The most common attempt I see is to think of the SOA lifecycle as "design time, runtime, change time". But the problem is that even without SOA, everything IT builds still changes - so the notion of "change time" is really just part of the regular SDLC. This model doesn't tease out the changes caused by SOA infrastructure.
Here's my latest attempt at clearly articulating how the SOA lifecycle is different than the traditional SDLC.
In a traditional SDLC, you can broadly say there are two phases:
- Pre-production (design, development, QA, etc.)
- Production (deployment, operation, etc.)
In a SOA lifecycle, though, there's a new lifecycle phase which fits between these: I call it pre-consumption.
What is pre-consumption?
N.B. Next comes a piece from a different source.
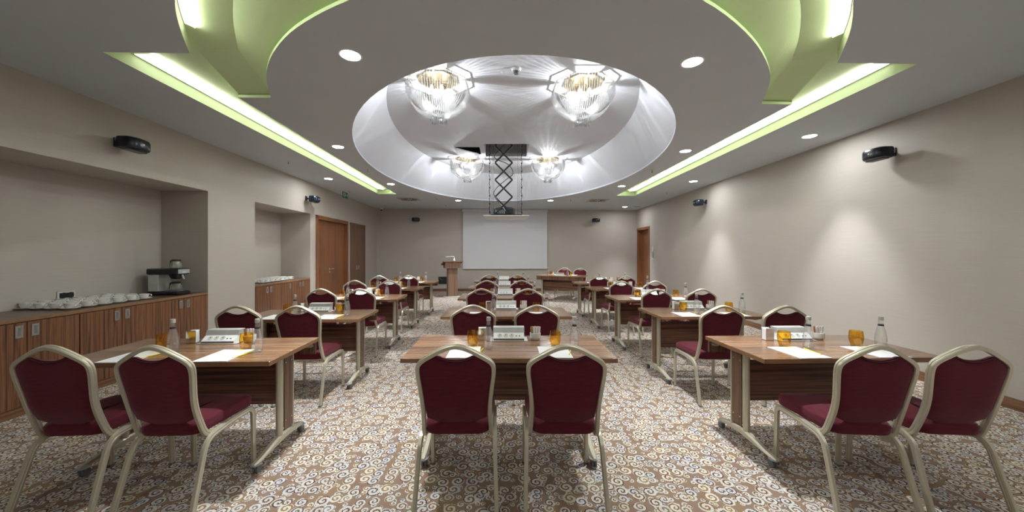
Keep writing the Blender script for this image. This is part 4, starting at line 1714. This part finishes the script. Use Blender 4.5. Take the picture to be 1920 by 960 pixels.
def set_table(cx, cy, rz, wd, nm, seats, flip=1):
    """crockery and stationery, in the table's own frame (flip = -1 for people sitting on the far side)"""
    c, s_ = math.cos(rz), math.sin(rz)

    def L(x, y):
        x, y = x * flip, y * flip
        return (cx + x * c - y * s_, cy + x * s_ + y * c, ZI)
    f = wd / 1.40
    rf = rz + (0 if flip > 0 else PI)
    j = lambda a: rnd.uniform(-a, a)
    for k, sx in enumerate((-0.305 * f, 0.308 * f)):
        sd = 'left' if (k == 0) == (flip > 0) else 'right'
        w_ = '%s seat of the %s' % (sd, nm)
        x = sx + j(0.006)
        place(pad, U['pad'], L(x, -0.178), rf + j(0.02), 'white paper notepad at the ' + w_, 'white notepads')
        px = x + 0.112
        p = L(px, -0.16)
        place(pencil, U['pencil'], (p[0], p[1], ZI), rf - 0.25 + j(0.1), 'yellow pencil beside the notepad at the ' + w_, 'yellow pencils')
        g = L(sx + 0.040 + j(0.01), -0.022)
        place(tumbler, U['tumbler'], g, j(1), 'amber water glass at the ' + w_, 'amber glasses')
        g = L(sx + 0.155 + j(0.008), -0.085 + j(0.008))
        place(bottle, U['bottle'], g, rf + j(0.5), 'clear glass water bottle with silver cap at the ' + w_, 'water bottles')
    place(pbox, U['pbox'], L(0.005, 0.130), rf, 'silver flip up power socket box on the ' + nm, 'power socket boxes')
    bl = L(0.215 + j(0.006), 0.185)
    place(bowl, U['bowl'], bl, 0, 'white sugar bowl on the ' + nm, 'white sugar bowls')
    place(holder, U['holder'], L(-0.205 + j(0.006), 0.175), rf + j(0.3), 'mirrored steel napkin holder on the ' + nm, 'napkin holders')
    for k in range(7):
        xx = -0.026 + 0.0087 * k
        kind = 1 if k < 2 else (2 if k in (3, 5) else 0)
        yy = (0.007 if k % 2 else -0.007) + j(0.002)
        o = place(sticks[kind], U['s%d' % kind], (bl[0] + xx, bl[1] + yy, ZI + 0.0135), rf + j(0.15),
                  '%s sugar stick standing in the bowl on the %s' % (('white', 'brown', 'pink striped')[kind], nm), 'sugar sticks of the ' + nm)
        o.rotation_euler = (j(0.03), (xx * 3.2), rf + j(0.1))


for col, r, yf, xl, wd, rd, chairs in TABLES:
    rz = math.radians(rd)
    c, s_ = math.cos(rz), math.sin(rz)
    cx = xl + (wd / 2) * c - (TD / 2) * s_
    cy = yf + (wd / 2) * s_ + (TD / 2) * c
    nm = tname(col, r)
    place(table, U['table'], (cx, cy, 0), rz, 'walnut folding table on castors, %s from the camera in the %s column' % (ROWN[r], col), 'walnut conference tables', wd / TW)
    for k, (x, y, rr) in enumerate(chairs):
        sx = 1.0 if col == 'centre' else (0.93 if r == 0 else 0.97)
        place(chair, U['chair'], (x, y, 0), math.radians(rr), 'burgundy banquet chair with champagne frame, %s seat at the %s' % (('left', 'right')[k], nm), 'burgundy banquet chairs', sx)
    set_table(cx, cy, rz, wd, nm, chairs)

# speakers' table facing the room
nm = "speakers' table"
hr = math.radians(-24 + 180)
hx, hy = 1.72, 10.46
place(table, U['table'], (hx, hy, 0), hr, "walnut speakers' table turned to face the room, right of the screen", 'walnut conference tables')
set_table(hx, hy, math.radians(-24), 1.40, nm, [], -1)
for x, y, rr, lb in ((1.85, 11.05, 160, 'left'), (2.31, 10.86, 158, 'right')):
    place(chair, U['chair'], (x, y, 0), math.radians(rr), "burgundy banquet chair facing the room, %s one behind the speakers' table" % lb, 'burgundy banquet chairs')

# floor boxes under the second row
def make_floorbox():
    t = thing('floor_box', 'x', 'floor box', group='metal floor boxes')
    mb = MB()
    mb.box(-0.17, 0.17, -0.13, -0.122, 0, 0.006)
    mb.box(-0.17, 0.17, 0.122, 0.13, 0, 0.006)
    mb.box(-0.17, -0.162, -0.122, 0.122, 0, 0.006)
    mb.box(0.162, 0.17, -0.122, 0.122, 0, 0.006)
    mb.build('frame', 'rubber', t)
    mb = MB()
    mb.box(-0.16, 0.16, -0.12, 0.12, 0, 0.004)
    mb.build('lid', 'carpet', t)
    return t


fb = make_floorbox()
used = []
place(fb, used, (-2.28, 4.25, 0), 0.02, 'metal framed floor box in the carpet behind the second left table')
place(fb, used, (2.20, 4.33, 0), 0.02, 'metal framed floor box in the carpet behind the second right table')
It's a hybrid of pre-production and production - part of what's being built is in production (some of the services) and part is in pre-production (some of the consumers):
- To service providers pre-consumption looks like part of their production phase since their services are complete and operating in production.
- To service consumers pre-consumption looks like part of their pre-production phase since their consumer application is still being built.
For a good real-world example of pre-consumption in action look at salesforce.com. Their services are clearly in production. But, their customers are building applications that are definitely not in production.
No wonder we have such hard time defining the SOA lifecycle - to any one individual it looks just like their regular lifecycle. But, when you look at it overall for any given application, you realize that different people are in opposite ends of the lifecycle at the same time. This is the nature of pre-consumption.